Da ottobre, alcune province della Cina occidentale, orientale e centrale stanno soffrendo per un’acuta siccità. Le province più colpite sono lo Shandong, l’Henan, l’Hebei, lo Shanxi, l’Anhui, il Jiangsu, lo Shaanxi e il Gansu. La People’s Bank of China (PBoC, la banca centrale del paese) ha annunciato che concederà dieci miliardi di yuan di nuovi prestiti alle istituzioni finanziarie di queste province, per sostenere l’acquisto da parte dei contadini di sementi, fertilizzanti e pesticidi, e per migliorare le infrastrutture nelle aree rurali.

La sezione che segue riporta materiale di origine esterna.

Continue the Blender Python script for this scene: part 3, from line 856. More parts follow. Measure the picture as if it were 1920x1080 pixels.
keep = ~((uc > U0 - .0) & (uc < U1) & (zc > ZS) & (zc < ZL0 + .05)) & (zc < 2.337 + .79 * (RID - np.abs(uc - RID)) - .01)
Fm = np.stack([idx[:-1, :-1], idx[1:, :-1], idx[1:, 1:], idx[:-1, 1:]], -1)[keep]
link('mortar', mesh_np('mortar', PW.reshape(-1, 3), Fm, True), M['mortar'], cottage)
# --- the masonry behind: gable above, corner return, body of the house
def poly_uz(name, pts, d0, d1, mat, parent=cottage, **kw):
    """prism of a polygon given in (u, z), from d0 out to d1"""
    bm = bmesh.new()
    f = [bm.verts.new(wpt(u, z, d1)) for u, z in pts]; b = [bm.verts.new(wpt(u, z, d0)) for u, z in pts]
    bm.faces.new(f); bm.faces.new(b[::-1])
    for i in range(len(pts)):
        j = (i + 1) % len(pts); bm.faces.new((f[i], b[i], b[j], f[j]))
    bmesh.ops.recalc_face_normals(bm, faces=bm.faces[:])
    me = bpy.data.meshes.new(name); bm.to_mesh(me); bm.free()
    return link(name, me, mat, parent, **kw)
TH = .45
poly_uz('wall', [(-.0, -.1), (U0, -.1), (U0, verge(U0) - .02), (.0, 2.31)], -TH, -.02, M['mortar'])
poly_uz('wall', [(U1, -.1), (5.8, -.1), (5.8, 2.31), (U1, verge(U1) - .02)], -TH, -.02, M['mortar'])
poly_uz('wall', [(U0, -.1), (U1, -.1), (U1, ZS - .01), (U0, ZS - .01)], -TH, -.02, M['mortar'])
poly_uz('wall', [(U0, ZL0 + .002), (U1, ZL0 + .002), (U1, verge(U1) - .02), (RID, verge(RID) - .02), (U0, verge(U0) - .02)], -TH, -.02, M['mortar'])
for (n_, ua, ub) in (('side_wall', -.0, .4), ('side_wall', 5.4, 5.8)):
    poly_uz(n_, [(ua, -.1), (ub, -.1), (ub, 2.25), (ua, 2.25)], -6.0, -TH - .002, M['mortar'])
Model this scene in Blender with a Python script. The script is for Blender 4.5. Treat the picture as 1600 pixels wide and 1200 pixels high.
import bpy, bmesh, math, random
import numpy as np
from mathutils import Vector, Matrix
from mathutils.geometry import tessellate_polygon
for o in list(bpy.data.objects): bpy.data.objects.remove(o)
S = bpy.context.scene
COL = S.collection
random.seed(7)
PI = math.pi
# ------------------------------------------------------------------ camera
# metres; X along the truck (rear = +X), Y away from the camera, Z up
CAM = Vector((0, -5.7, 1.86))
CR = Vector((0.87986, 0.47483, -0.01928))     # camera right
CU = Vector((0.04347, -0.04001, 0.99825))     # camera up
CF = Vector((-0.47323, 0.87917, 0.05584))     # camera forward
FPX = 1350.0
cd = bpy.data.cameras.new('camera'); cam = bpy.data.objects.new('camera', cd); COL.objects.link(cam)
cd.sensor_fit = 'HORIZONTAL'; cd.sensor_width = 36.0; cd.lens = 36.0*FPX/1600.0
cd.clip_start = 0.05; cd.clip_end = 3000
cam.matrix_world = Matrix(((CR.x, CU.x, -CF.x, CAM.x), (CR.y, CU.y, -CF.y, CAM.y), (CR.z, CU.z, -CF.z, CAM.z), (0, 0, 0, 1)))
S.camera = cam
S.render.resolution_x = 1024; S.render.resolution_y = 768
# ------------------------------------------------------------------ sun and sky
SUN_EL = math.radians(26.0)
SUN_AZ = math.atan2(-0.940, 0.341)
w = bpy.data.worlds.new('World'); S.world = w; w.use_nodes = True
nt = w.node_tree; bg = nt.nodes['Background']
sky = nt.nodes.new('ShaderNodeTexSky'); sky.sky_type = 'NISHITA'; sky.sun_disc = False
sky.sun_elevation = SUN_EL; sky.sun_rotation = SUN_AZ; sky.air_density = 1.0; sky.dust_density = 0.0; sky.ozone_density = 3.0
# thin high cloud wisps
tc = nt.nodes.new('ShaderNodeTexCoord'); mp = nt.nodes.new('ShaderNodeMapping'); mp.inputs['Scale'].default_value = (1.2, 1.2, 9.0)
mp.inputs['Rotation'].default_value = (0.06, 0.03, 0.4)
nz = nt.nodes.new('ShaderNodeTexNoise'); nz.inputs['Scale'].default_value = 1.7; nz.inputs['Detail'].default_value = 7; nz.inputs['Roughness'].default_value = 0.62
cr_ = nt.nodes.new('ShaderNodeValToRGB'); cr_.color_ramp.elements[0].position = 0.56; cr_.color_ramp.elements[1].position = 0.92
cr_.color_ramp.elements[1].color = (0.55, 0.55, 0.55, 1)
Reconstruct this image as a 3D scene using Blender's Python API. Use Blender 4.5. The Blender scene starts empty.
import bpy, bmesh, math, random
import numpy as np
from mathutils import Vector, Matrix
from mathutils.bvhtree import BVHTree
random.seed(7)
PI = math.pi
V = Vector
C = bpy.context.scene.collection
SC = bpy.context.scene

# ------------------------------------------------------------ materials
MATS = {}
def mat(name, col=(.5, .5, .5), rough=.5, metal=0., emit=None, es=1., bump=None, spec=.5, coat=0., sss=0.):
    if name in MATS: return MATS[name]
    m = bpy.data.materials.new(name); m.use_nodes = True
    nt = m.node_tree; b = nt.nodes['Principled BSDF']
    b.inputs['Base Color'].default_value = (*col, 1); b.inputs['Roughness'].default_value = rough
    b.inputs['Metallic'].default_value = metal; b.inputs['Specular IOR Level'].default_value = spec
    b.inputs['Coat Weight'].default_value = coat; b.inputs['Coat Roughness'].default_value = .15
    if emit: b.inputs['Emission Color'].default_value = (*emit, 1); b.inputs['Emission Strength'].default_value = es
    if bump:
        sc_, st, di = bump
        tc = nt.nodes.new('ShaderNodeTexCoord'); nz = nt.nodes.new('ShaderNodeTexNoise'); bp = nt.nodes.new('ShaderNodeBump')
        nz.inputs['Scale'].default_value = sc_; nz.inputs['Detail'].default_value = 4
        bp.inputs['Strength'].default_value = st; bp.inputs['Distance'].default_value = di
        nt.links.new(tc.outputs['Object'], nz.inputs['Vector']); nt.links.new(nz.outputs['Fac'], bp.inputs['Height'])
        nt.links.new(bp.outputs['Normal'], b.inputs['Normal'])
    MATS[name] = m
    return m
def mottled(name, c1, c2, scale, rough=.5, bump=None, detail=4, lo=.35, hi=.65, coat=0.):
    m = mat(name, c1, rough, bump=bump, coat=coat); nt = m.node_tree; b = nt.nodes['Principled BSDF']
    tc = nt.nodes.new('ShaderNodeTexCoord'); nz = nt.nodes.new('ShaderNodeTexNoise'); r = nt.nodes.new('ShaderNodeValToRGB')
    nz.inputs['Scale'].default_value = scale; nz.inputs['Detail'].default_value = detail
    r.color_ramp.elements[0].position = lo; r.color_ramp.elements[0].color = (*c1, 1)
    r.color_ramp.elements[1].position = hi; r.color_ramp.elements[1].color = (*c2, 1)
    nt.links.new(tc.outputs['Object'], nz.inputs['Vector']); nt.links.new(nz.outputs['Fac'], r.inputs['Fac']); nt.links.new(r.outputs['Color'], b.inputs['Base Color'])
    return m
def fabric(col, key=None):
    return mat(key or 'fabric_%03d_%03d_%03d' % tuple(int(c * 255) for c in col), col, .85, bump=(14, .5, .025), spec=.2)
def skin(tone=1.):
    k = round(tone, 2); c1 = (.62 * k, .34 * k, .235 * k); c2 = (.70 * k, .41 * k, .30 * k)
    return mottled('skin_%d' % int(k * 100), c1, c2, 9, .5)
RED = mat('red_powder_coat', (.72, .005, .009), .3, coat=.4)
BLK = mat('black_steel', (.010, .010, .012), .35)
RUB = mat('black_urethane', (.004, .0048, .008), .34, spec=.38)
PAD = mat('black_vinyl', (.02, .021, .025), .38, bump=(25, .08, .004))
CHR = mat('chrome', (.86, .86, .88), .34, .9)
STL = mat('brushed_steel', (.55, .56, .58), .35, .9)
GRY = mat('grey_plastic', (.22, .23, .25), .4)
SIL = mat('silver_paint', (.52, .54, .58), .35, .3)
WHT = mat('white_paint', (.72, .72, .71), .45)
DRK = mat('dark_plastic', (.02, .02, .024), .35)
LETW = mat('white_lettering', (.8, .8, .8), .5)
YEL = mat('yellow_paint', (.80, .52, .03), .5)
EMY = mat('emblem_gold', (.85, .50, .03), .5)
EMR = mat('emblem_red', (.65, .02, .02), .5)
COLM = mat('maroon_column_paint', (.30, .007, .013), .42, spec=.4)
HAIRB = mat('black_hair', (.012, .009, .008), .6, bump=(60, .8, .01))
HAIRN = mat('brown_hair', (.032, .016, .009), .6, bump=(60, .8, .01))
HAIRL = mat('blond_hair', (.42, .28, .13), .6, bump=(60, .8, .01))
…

La siccità sta infatti producendo conseguenze devastanti sui raccolti: come si vede dalla tabella sottostante, tra le aree più colpite (in rosso scuro) ci sono le province del Shandong, dell’Hebei e dell’Henan, che sono tra le principali produttrici di grano e di frumento.
Anche altre aree hanno recentemente sofferto: nella regione attorno a Wuhan, capoluogo dell’Hubei, le precipitazioni di gennaio sono state inferiori dal 50 al 75% rispetto alla media stagionale. Come noto, la desertificazione in Cina è un fenomeno in espansione: più di un quarto del territorio nazionale è desertificato (o in via di desertificazione) e, secondo un funzionario cinese citato dalla BBC, ci vorranno almeno 300 anni per reclamare la terra divenuta recentemente deserto.
La siccità contribuisce al rialzo dei prezzi: mentre l’inflazione su base annua a gennaio è stata del 4,9%, il livello più alto degli ultimi anni, i prezzi alimentari sono aumentati del 10,3 .Per combattere il fenomeno sono state adottate varie misure, tra le quali l’esenzione dal pagamento dei pedaggi autostradali per i mezzi su strada che trasportano gli ortaggi.
Poiché la Cina è il più grande produttore di frumento al mondo, la tendenza al rialzo dei prezzi alimentari mondiali potrebbe esserne ulteriormente rafforzata. Il food price index della Banca Mondiale è cresciuto del 15% tra ottobre 2010 e gennaio 2011 ed è inferiore solo del 3% al picco registrato nel 2008. Secondo l’analogo indice della Food and Agriculture Organization (Fao), invece, tale picco sarebbe già stato superato.
Secondo alcune analisi, questo fenomeno ha una forte componente di irrazionalità: nonostante alla fine del 2010 gli stock mondiali di frumento fossero del 40% più alti del livello del 2008, il prezzo dei cereali è aumentato sensibilmente in seguito alla siccità in Russia (con successiva proibizione delle esportazioni) e Ucraina, e agli scarsi raccolti, dovuti a eccessiva umidità e inondazioni, in Canada e in Australia. Più interessante è invece osservare il legame tra i prezzi delle materie prime (a cominciare dal petrolio) e i prezzi alimentari. La crescente domanda di cibo proveniente dai paesi emergenti (in primis, Cina e India) richiede una produzione agricola sempre più moderna e intensiva, che comporta a sua volta un maggiore utilizzo degli idrocarburi (ad esempio, più fertilizzanti, più combustibile per i mezzi agricoli).
John Gray, un filosofo della politica citato dal Financial Times in un articolo intitolato significativamente “Come il petrolio influenza i prezzi dei piselli in Cina” (trad. del redattore), ha affermato: “L’agricoltura intensiva è l’estrazione del cibo dal petrolio”. D’altra parte, la diffusione dei biofuel ha peggiorato la situazione: già nel 2007 si segnalava come la politica statunitense di sostegno all’etanolo avesse fatto schizzare verso l’alto il prezzo del grano.
Del legame tra prezzi delle materie prime e prezzi alimentari hanno discusso i grandi della terra al recente G20 finanziario di Parigi: tutti i governi (e a maggior ragione quello cinese), infatti, sono consapevoli della potenziale instabilità politica e sociale causata dalla diminuzione del potere d’acquisto alimentare delle proprie popolazioni (Egitto docet). A conferma dell’importanza del nesso tra i due fenomeni, un recente studio della Fao parla proprio della costruzione di sistemi integrati cibo-energia al servizio dello sviluppo.